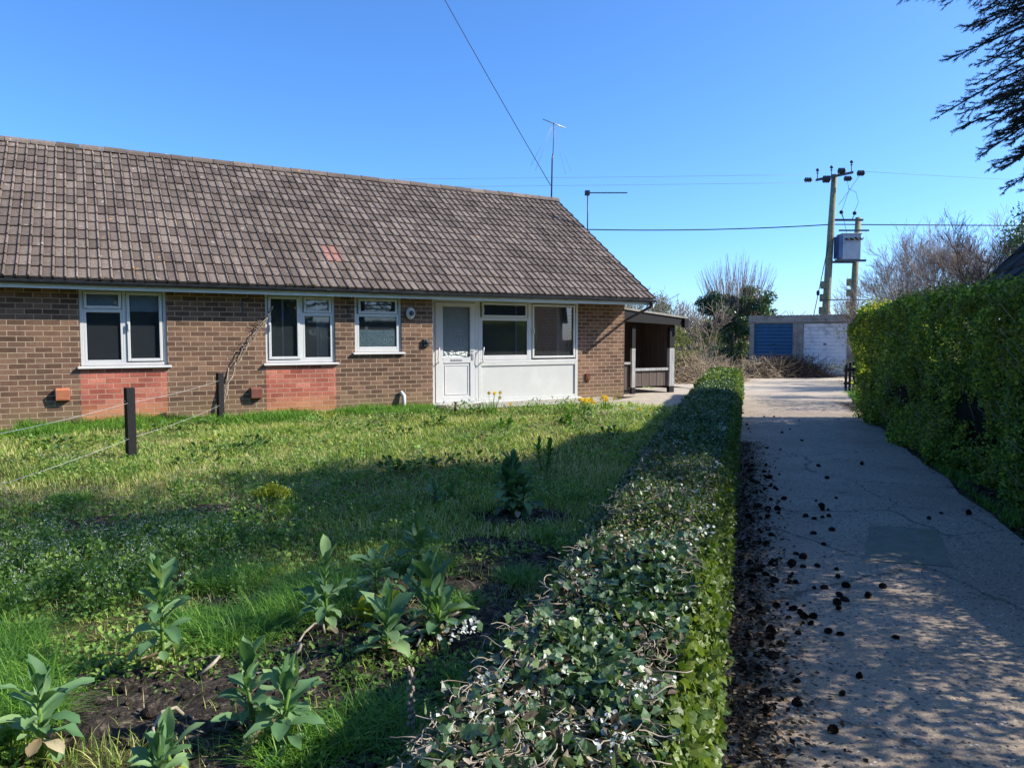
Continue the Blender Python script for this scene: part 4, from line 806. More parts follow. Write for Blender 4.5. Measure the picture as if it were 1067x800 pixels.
leaf_obj('blossom', leaves(PF, rdir(len(PF)), rdir(len(PF), (0, 0, 1)), RNG.uniform(.006, .011, len(PF)), T_DIAM), M['petalwhite'], aw)
# pale dead leaves / chips on soil
n = 1400; x, y = scatter(n, -3.4, .9, 1.8, 7.5); k = (soilmask(x, y) > .25) & inlawn(x, y); x, y = x[k], y[k]
D = rdir(len(x)); D[:, 2] *= .2
tag(leaf_obj('soil_debris', leaves(np.stack([x, y, np.full(len(x), .045)], 1), D, rdir(len(x), (0, 0, 2)), RNG.uniform(.012, .045, len(x)), T_DIAM, np.full(len(x), .8)), foliage('debris', [(0, (.05, .04, .03)), (.6, (.14, .11, .08)), (1, (.40, .36, .30))], 0, .9, .1)), 'small chips and dead leaves on the bare soil', 'debris', kind='stuff')
mb = MB()
for (x, y, a, L_) in ((-1.0, 3.25, .3, .28), (-.92, 3.55, 1.6, .2), (-.45, 3.4, .6, .3), (-.35, 3.7, -.5, .25), (-.98, 3.0, -.2, .35), (-1.35, 3.1, .15, .35), (-1.25, 2.75, 2.5, .25)):
    pts = [(x + math.cos(a + .5 * k) * L_ * k / 6, y + math.sin(a + .5 * k) * L_ * k / 6, .05 + .04 * math.sin(k)) for k in range(6)]; mb.tube(pts, [.006, .008, .007, .006, .005, .003], 6)
tag(mb.build('dead_stalks', M['deadstem']), 'pale bent dead stalks lying on the dark soil', 'dead stalk', kind='stuff')
mb = MB()
for k in range(2600):
    x = random.uniform(-3, .8); y = random.uniform(1.9, 6.4)
    m_ = float(soilmask(np.array([x]), np.array([y]))[0])
    if m_ < .35: continue
    q = random.uniform(.004, .017) * (1 if random.random() < .9 else 1.8); mb.ball((x, y, -.03 + .055 * m_ + .012), q, 6, 4, 0, (random.uniform(.8, 1.4), 1, .75), .22)
tag(mb.build('soil_clods', M['soil']), 'crumbly clods of dark earth on the bare soil', 'soil', kind='stuff')
# ---- broad leaved plants (each its own thing)
def leafpatch(mb, base, yaw, tilt, L_, W_, bend, mat=0, wav=.28):
    n = 6; rows = []
    cy_, sy_ = math.cos(yaw), math.sin(yaw); p = Vector(base); ang = tilt
    for i in range(n + 1):
        t = i / n; wv = W_ * (math.sin(math.pi * min(1, t * .92 + .04)) ** .75) * (.35 + .65 * min(1, t * 1.6)) * (1 if t < .97 else .3)
        d = Vector((cy_ * math.cos(ang), sy_ * math.cos(ang), math.sin(ang))); nn = Vector((-cy_ * math.sin(ang), -sy_ * math.sin(ang), math.cos(ang))); sd = Vector((-sy_, cy_, 0))
        q = random.uniform(-wav, wav) * W_; lift = .28 * wv
        rows += [p - sd * wv + nn * (lift + q), p - sd * wv * .5 + nn * lift * .3, p.copy(), p + sd * wv * .5 + nn * lift * .3, p + sd * wv + nn * (lift - q)]
        p = p + d * (L_ / n); ang -= bend / n
    mb.add([tuple(v) for v in rows], [(i * 5 + k, i * 5 + k + 1, i * 5 + k + 6, i * 5 + k + 5) for i in range(n) for k in range(4)], mat, True)
def broad_plant(x, y, h, nl, L_, label, stems=1, col='cabbage', name='leafy_plant', cat='plant', tilt0=1.15, wr=.20):
    L_ *= .82; h *= .95
    t = thing(name, label, cat, (x, y, 0), 0, None); st = MB(); lf = MB(); nl = int(nl * 1.35)
    for s in range(stems):
        ox, oy = (random.uniform(-.12, .12), random.uniform(-.12, .12)) if stems > 1 else (0, 0); hh = h * random.uniform(.65, 1.0) if s else h
        sh_ = max(hh - L_ * .75, .04); st.tube([(ox * .3, oy * .3, -.02), (ox * .7, oy * .7, sh_ * .5), (ox, oy, sh_)], [.009, .008, .006], 7)
        yaw = random.random() * 6
        for k in range(nl):
            u_ = k / max(1, nl - 1); yaw += 2.4; z = sh_ * (.25 + .75 * u_); ll = L_ * (.75 + .4 * math.sin(math.pi * (.25 + .6 * u_))) * random.uniform(.6, 1.25)
            leafpatch(lf, (ox * .85, oy * .85, z), yaw, tilt0 * (.35 + .95 * u_) + random.uniform(-.4, .3), ll, ll * wr * random.uniform(.8, 1.25), random.uniform(.2, 2.0) * (1.25 - u_))
    ol = MB()
    for k in range(4 if h > .3 else 2): leafpatch(ol, (0, 0, .04 + .02 * k), random.random() * 6.3, random.uniform(-.1, .35), L_ * random.uniform(.6, .9), L_ * .17, random.uniform(.4, 1.3))
    ol.build('withered_leaves', M['straw' if h > .3 else 'euph'], t)
    st.build('stem', M['weed'], t); lf.build('foliage', M[col], t); return t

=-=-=

-- Short exercise --
Take the listing above and restate it word for word, without its pictures.

-- Output of the task --
Continue the Blender Python script for this scene: part 4, from line 806. More parts follow. Write for Blender 4.5. Measure the picture as if it were 1067x800 pixels.
leaf_obj('blossom', leaves(PF, rdir(len(PF)), rdir(len(PF), (0, 0, 1)), RNG.uniform(.006, .011, len(PF)), T_DIAM), M['petalwhite'], aw)
# pale dead leaves / chips on soil
n = 1400; x, y = scatter(n, -3.4, .9, 1.8, 7.5); k = (soilmask(x, y) > .25) & inlawn(x, y); x, y = x[k], y[k]
D = rdir(len(x)); D[:, 2] *= .2
tag(leaf_obj('soil_debris', leaves(np.stack([x, y, np.full(len(x), .045)], 1), D, rdir(len(x), (0, 0, 2)), RNG.uniform(.012, .045, len(x)), T_DIAM, np.full(len(x), .8)), foliage('debris', [(0, (.05, .04, .03)), (.6, (.14, .11, .08)), (1, (.40, .36, .30))], 0, .9, .1)), 'small chips and dead leaves on the bare soil', 'debris', kind='stuff')
mb = MB()
for (x, y, a, L_) in ((-1.0, 3.25, .3, .28), (-.92, 3.55, 1.6, .2), (-.45, 3.4, .6, .3), (-.35, 3.7, -.5, .25), (-.98, 3.0, -.2, .35), (-1.35, 3.1, .15, .35), (-1.25, 2.75, 2.5, .25)):
    pts = [(x + math.cos(a + .5 * k) * L_ * k / 6, y + math.sin(a + .5 * k) * L_ * k / 6, .05 + .04 * math.sin(k)) for k in range(6)]; mb.tube(pts, [.006, .008, .007, .006, .005, .003], 6)
tag(mb.build('dead_stalks', M['deadstem']), 'pale bent dead stalks lying on the dark soil', 'dead stalk', kind='stuff')
mb = MB()
for k in range(2600):
    x = random.uniform(-3, .8); y = random.uniform(1.9, 6.4)
    m_ = float(soilmask(np.array([x]), np.array([y]))[0])
    if m_ < .35: continue
    q = random.uniform(.004, .017) * (1 if random.random() < .9 else 1.8); mb.ball((x, y, -.03 + .055 * m_ + .012), q, 6, 4, 0, (random.uniform(.8, 1.4), 1, .75), .22)
tag(mb.build('soil_clods', M['soil']), 'crumbly clods of dark earth on the bare soil', 'soil', kind='stuff')
# ---- broad leaved plants (each its own thing)
def leafpatch(mb, base, yaw, tilt, L_, W_, bend, mat=0, wav=.28):
    n = 6; rows = []
    cy_, sy_ = math.cos(yaw), math.sin(yaw); p = Vector(base); ang = tilt
    for i in range(n + 1):
        t = i / n; wv = W_ * (math.sin(math.pi * min(1, t * .92 + .04)) ** .75) * (.35 + .65 * min(1, t * 1.6)) * (1 if t < .97 else .3)
        d = Vector((cy_ * math.cos(ang), sy_ * math.cos(ang), math.sin(ang))); nn = Vector((-cy_ * math.sin(ang), -sy_ * math.sin(ang), math.cos(ang))); sd = Vector((-sy_, cy_, 0))
        q = random.uniform(-wav, wav) * W_; lift = .28 * wv
        rows += [p - sd * wv + nn * (lift + q), p - sd * wv * .5 + nn * lift * .3, p.copy(), p + sd * wv * .5 + nn * lift * .3, p + sd * wv + nn * (lift - q)]
        p = p + d * (L_ / n); ang -= bend / n
    mb.add([tuple(v) for v in rows], [(i * 5 + k, i * 5 + k + 1, i * 5 + k + 6, i * 5 + k + 5) for i in range(n) for k in range(4)], mat, True)
def broad_plant(x, y, h, nl, L_, label, stems=1, col='cabbage', name='leafy_plant', cat='plant', tilt0=1.15, wr=.20):
    L_ *= .82; h *= .95
    t = thing(name, label, cat, (x, y, 0), 0, None); st = MB(); lf = MB(); nl = int(nl * 1.35)
    for s in range(stems):
        ox, oy = (random.uniform(-.12, .12), random.uniform(-.12, .12)) if stems > 1 else (0, 0); hh = h * random.uniform(.65, 1.0) if s else h
        sh_ = max(hh - L_ * .75, .04); st.tube([(ox * .3, oy * .3, -.02), (ox * .7, oy * .7, sh_ * .5), (ox, oy, sh_)], [.009, .008, .006], 7)
        yaw = random.random() * 6
        for k in range(nl):
            u_ = k / max(1, nl - 1); yaw += 2.4; z = sh_ * (.25 + .75 * u_); ll = L_ * (.75 + .4 * math.sin(math.pi * (.25 + .6 * u_))) * random.uniform(.6, 1.25)
            leafpatch(lf, (ox * .85, oy * .85, z), yaw, tilt0 * (.35 + .95 * u_) + random.uniform(-.4, .3), ll, ll * wr * random.uniform(.8, 1.25), random.uniform(.2, 2.0) * (1.25 - u_))
    ol = MB()
    for k in range(4 if h > .3 else 2): leafpatch(ol, (0, 0, .04 + .02 * k), random.random() * 6.3, random.uniform(-.1, .35), L_ * random.uniform(.6, .9), L_ * .17, random.uniform(.4, 1.3))
    ol.build('withered_leaves', M['straw' if h > .3 else 'euph'], t)
    st.build('stem', M['weed'], t); lf.build('foliage', M[col], t); return t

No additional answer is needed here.